** begin **

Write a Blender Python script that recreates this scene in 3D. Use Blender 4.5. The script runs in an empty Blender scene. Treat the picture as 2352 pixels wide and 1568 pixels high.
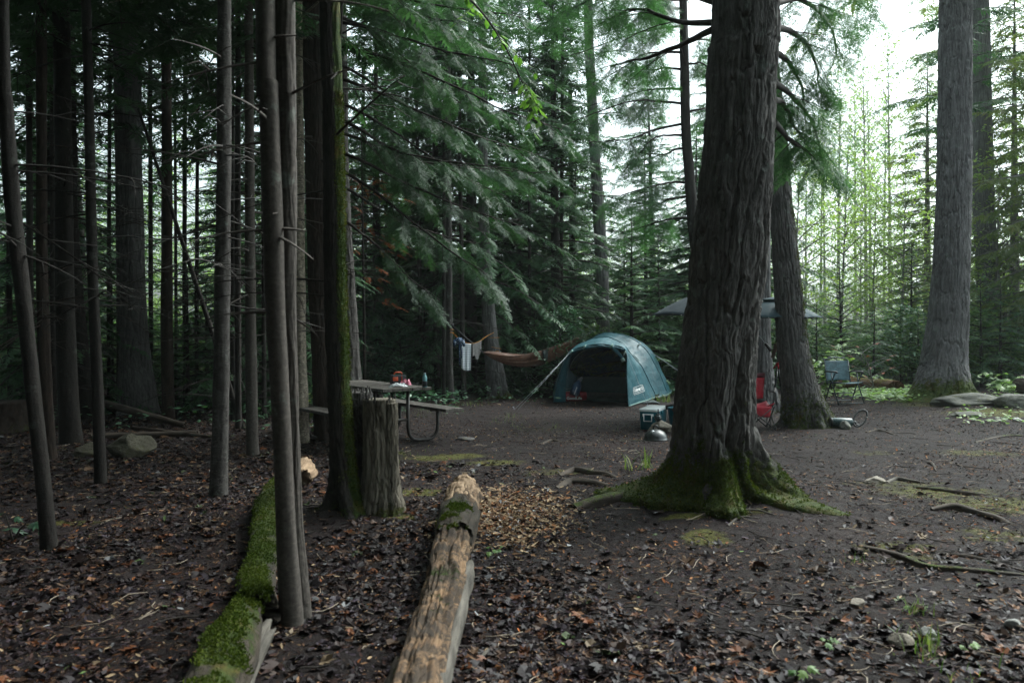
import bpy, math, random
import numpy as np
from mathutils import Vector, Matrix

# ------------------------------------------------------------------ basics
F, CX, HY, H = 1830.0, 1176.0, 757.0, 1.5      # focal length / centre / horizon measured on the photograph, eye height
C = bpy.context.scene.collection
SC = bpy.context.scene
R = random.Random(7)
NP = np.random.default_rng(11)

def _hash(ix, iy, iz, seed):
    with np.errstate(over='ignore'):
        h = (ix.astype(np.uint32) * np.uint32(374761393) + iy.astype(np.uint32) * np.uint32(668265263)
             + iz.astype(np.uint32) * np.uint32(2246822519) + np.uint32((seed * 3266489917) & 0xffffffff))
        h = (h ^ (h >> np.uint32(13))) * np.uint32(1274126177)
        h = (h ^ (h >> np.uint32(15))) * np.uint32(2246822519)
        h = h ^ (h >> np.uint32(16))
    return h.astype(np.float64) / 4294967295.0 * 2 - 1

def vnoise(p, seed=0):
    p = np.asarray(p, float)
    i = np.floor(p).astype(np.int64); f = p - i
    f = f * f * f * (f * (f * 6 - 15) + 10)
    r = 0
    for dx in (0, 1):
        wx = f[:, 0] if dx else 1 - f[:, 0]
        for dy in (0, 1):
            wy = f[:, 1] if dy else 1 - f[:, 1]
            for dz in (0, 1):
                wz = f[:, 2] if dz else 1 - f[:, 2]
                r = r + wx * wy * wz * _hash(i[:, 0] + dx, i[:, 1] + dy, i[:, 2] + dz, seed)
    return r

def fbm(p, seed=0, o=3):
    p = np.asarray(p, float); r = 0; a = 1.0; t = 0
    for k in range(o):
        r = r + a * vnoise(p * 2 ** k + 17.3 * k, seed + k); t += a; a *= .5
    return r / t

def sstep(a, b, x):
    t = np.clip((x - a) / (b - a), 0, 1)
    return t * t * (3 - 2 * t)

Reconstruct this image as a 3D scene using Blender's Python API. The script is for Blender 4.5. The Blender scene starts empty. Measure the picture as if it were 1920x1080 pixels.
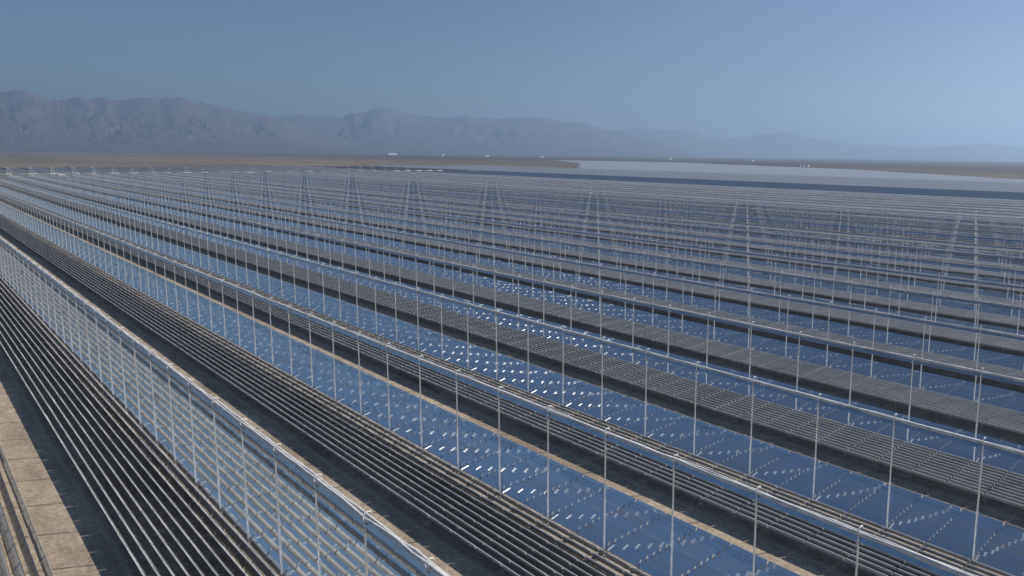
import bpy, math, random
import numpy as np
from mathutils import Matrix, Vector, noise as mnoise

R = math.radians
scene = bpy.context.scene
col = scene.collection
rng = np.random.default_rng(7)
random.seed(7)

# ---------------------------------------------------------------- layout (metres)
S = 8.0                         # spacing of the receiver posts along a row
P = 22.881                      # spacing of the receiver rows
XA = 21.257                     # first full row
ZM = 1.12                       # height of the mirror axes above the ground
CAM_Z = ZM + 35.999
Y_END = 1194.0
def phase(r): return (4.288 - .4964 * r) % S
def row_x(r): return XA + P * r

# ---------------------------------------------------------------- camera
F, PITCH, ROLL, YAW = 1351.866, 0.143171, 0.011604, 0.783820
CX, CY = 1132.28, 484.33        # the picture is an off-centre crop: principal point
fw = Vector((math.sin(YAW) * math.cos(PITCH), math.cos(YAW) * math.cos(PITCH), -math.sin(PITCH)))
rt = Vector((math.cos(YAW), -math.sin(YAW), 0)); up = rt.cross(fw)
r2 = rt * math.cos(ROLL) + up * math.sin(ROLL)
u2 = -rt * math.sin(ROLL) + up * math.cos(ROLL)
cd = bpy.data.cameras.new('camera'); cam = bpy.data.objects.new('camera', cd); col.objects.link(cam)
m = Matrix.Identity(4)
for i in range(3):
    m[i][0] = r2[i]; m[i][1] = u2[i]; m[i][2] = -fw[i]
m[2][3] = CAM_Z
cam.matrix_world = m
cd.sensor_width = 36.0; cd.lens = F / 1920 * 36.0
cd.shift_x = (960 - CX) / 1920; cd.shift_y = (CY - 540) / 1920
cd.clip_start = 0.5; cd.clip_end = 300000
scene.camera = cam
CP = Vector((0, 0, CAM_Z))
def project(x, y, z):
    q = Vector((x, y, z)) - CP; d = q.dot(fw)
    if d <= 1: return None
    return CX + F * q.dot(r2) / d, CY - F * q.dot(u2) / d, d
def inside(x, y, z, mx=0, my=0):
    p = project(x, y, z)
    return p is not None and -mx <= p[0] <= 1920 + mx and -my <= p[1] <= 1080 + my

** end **

WHAT TO PRODUCE
Your first line is the one with "Reconstruct this image", and your last is the one with "random.seed(7)". Copy those and every line between them exactly, without any pictures.

TASK RESPONSE
Reconstruct this image as a 3D scene using Blender's Python API. The script is for Blender 4.5. The Blender scene starts empty. Measure the picture as if it were 1920x1080 pixels.
import bpy, math, random
import numpy as np
from mathutils import Matrix, Vector, noise as mnoise

R = math.radians
scene = bpy.context.scene
col = scene.collection
rng = np.random.default_rng(7)
random.seed(7)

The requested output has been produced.